■ What you are asked to do ■
Extract, in full, the lines below, beginning at the first and ending with the line that contains "from mathutils import Vector, Matrix". Pictures do not belong in the copy.
### Data ###
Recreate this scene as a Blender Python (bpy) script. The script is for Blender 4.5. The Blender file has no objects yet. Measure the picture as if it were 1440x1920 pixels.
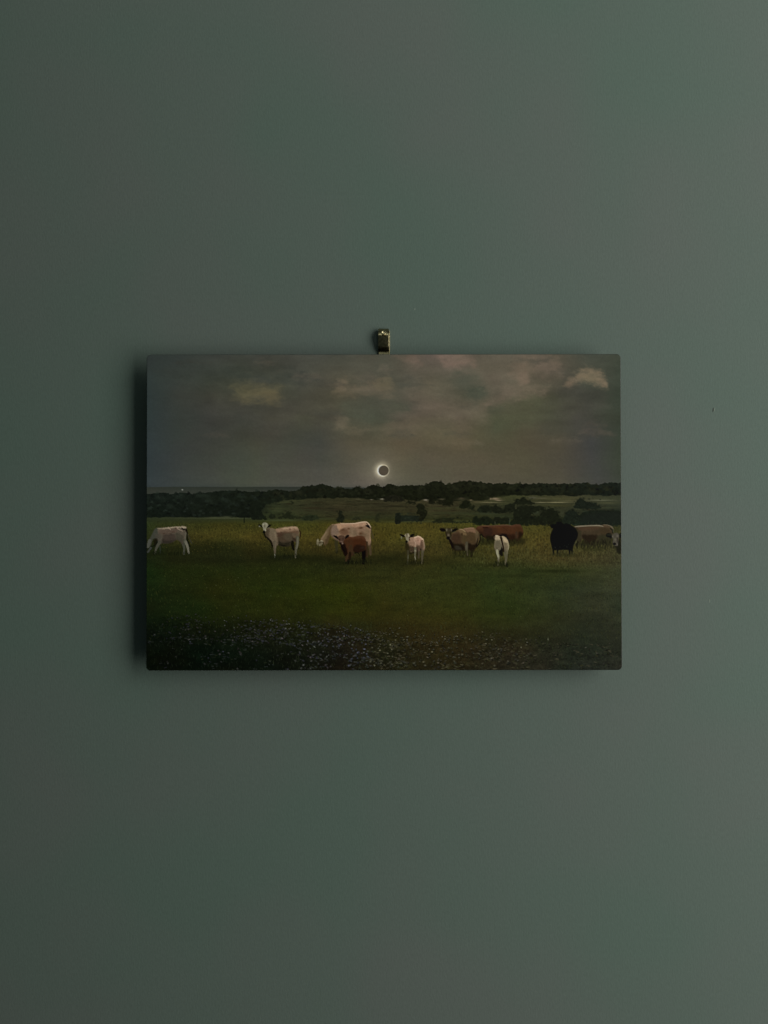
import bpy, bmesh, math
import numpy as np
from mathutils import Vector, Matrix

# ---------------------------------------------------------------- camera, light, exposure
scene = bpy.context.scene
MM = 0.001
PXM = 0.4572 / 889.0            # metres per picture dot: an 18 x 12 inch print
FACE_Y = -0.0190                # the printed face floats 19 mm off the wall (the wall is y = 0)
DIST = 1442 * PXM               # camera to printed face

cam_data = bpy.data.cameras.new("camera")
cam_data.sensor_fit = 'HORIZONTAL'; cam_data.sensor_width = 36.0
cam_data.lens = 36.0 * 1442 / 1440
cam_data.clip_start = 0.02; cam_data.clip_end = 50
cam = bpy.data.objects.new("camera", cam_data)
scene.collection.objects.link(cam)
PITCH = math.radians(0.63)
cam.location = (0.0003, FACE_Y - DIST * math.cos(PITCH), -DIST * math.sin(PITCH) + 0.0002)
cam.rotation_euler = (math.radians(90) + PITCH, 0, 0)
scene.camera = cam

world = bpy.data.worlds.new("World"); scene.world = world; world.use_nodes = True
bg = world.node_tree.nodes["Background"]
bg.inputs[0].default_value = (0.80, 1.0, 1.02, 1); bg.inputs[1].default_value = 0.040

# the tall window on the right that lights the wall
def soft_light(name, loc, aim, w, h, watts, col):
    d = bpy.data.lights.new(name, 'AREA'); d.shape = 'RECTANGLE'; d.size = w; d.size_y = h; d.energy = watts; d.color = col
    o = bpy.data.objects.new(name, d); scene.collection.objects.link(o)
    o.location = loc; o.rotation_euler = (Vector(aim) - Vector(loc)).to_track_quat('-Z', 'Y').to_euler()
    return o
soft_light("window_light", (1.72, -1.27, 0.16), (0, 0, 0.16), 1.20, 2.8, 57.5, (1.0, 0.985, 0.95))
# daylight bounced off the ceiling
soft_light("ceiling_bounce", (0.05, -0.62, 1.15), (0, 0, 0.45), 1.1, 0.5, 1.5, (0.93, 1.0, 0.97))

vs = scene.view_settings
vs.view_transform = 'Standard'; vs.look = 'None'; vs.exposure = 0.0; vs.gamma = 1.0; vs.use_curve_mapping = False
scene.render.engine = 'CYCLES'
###
■ Answer to the task ■
Recreate this scene as a Blender Python (bpy) script. The script is for Blender 4.5. The Blender file has no objects yet. Measure the picture as if it were 1440x1920 pixels.
import bpy, bmesh, math
import numpy as np
from mathutils import Vector, Matrix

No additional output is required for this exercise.